Volvamos a lo de las reglas del juego. No habrá independencia. Ningún jugador internacional la reconocerá jamás. Lo han dicho hasta la saciedad, por activa y pasiva, en Bruselas y en la ONU. No somos una colonia, ni nos sojuzgan, asesinan, violan o pisotean. Más bien al contrario: el nacionalismo ha conculcado derechos básicos y universales a una parte importantísima de la población de Cataluña, y si alguien debe prudentemente callar y nadar guardando la ropa, esos son los anti nacionalistas. Ningún gobierno mostrará conmiseración ante un golpe de Estado que haría tambalearse a la cuarta economía de Europa, poniendo en peligro negocios, capitales, inversión, estabilidad y convivencia. Golpe que, por añadidura, legitimaría la intervención sin contemplaciones del Gobierno de España.

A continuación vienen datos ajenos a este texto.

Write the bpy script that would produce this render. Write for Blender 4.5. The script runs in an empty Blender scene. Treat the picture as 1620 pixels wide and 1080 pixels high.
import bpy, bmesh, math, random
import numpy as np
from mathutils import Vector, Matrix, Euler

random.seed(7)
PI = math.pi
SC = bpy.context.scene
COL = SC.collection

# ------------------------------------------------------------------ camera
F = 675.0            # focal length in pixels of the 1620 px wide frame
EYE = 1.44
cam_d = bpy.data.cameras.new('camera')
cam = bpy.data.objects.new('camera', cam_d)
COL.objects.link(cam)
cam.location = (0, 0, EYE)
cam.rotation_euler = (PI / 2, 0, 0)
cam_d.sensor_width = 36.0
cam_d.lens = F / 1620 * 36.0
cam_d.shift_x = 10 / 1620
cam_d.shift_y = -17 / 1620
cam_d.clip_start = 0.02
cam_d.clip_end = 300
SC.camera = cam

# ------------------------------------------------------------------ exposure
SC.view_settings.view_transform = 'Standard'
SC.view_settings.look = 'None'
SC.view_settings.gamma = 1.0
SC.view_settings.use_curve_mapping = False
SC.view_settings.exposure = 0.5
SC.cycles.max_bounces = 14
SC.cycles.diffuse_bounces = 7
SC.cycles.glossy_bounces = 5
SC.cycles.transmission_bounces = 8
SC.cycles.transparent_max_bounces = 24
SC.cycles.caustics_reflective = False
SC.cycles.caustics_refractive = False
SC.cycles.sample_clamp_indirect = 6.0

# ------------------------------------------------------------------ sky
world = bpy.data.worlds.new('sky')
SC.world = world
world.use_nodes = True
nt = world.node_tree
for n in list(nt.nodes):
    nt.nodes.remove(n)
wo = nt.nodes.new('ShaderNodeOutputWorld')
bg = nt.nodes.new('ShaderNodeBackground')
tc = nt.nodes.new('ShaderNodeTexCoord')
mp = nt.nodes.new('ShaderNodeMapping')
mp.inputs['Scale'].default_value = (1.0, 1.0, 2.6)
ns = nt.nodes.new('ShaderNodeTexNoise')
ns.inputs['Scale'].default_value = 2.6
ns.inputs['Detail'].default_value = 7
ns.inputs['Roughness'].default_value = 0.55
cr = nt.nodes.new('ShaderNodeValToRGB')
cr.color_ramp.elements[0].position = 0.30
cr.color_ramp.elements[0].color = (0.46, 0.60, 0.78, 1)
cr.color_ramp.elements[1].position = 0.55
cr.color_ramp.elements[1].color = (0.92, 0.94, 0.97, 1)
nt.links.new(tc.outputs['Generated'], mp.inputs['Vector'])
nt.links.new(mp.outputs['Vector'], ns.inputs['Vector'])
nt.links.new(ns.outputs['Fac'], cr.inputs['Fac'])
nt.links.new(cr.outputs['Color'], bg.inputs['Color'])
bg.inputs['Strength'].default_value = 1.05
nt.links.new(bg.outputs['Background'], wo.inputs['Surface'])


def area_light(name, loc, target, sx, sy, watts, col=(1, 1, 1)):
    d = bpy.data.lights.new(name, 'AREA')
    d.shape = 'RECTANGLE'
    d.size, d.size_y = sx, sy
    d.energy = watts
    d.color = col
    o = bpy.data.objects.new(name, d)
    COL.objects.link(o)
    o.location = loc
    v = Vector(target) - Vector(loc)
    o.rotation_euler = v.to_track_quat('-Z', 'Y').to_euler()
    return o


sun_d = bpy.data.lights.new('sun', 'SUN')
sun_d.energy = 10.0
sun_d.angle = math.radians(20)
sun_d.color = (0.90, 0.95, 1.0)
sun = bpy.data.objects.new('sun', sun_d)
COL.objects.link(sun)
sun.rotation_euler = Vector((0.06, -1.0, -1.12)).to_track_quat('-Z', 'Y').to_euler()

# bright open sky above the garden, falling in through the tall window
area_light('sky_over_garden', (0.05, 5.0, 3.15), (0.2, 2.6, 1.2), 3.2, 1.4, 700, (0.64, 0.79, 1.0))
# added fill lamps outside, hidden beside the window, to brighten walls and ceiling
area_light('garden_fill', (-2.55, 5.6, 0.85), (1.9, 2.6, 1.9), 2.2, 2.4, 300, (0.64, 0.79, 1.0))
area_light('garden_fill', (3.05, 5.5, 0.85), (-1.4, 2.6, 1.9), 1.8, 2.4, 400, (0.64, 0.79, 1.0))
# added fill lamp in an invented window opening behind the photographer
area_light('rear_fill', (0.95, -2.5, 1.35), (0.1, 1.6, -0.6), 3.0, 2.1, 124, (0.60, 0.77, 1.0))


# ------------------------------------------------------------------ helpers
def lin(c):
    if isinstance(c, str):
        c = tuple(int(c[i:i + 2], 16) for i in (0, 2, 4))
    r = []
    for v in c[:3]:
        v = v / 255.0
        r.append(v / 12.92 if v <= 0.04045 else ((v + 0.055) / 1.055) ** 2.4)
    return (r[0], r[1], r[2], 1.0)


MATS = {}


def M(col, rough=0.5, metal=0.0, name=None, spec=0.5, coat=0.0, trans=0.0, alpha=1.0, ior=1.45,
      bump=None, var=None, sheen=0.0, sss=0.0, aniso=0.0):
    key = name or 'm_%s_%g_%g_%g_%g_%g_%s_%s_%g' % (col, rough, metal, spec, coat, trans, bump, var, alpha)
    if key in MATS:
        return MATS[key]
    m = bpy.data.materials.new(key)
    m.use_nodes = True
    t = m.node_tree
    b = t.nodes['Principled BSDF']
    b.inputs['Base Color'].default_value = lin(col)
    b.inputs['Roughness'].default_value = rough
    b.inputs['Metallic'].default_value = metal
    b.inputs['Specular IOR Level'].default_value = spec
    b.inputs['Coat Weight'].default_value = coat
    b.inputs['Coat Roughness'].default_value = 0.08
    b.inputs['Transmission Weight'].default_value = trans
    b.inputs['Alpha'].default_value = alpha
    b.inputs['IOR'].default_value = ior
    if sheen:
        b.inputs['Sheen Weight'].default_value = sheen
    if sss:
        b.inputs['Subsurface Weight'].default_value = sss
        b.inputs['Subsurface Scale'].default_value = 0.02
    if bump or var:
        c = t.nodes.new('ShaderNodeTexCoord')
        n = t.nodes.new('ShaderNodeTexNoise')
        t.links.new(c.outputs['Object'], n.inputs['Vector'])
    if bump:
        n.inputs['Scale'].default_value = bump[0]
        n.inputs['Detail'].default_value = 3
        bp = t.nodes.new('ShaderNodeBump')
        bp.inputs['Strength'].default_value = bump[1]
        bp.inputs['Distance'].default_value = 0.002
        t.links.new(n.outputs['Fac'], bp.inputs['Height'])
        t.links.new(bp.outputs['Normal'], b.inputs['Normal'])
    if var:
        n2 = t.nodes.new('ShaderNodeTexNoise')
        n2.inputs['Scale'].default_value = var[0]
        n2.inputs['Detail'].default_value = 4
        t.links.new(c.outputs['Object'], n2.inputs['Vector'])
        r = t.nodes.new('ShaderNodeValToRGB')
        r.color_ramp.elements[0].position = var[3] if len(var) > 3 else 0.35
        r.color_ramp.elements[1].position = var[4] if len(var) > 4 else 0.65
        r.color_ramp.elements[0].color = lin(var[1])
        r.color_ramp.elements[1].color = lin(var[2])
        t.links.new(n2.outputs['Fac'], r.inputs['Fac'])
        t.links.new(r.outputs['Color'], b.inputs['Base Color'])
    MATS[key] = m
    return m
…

Todo eso lo sabe Mas, y lo saben Junqueras, Romeva, Tardà, Forcadell y Puigdemont. Ninguno de ellos --ni cogidos de la mano y al alimón--, se atreverá a salir al balcón de la Generalitat y proclamar la República catalana. Ni siquiera las Veguerías Reunidas Geyper. Porque con el rifirrafe, la escaramuza, la zalagarda, la alharaca identitaria y la vocinglera estridente se vive más y mejor, sin hacer prácticamente nada.
Indiferentes al descomunal destrozo emocional y social que han causado, estos dementes matan las horas jugando al póquer, de farol en farol, preocupados únicamente por alargar la mano al máximo; conscientes de que al final, si la apuesta es vista e igualada por los oponentes, las cartas quedarán a la vista, boca arriba sobre la mesa, y su fin será inexorable.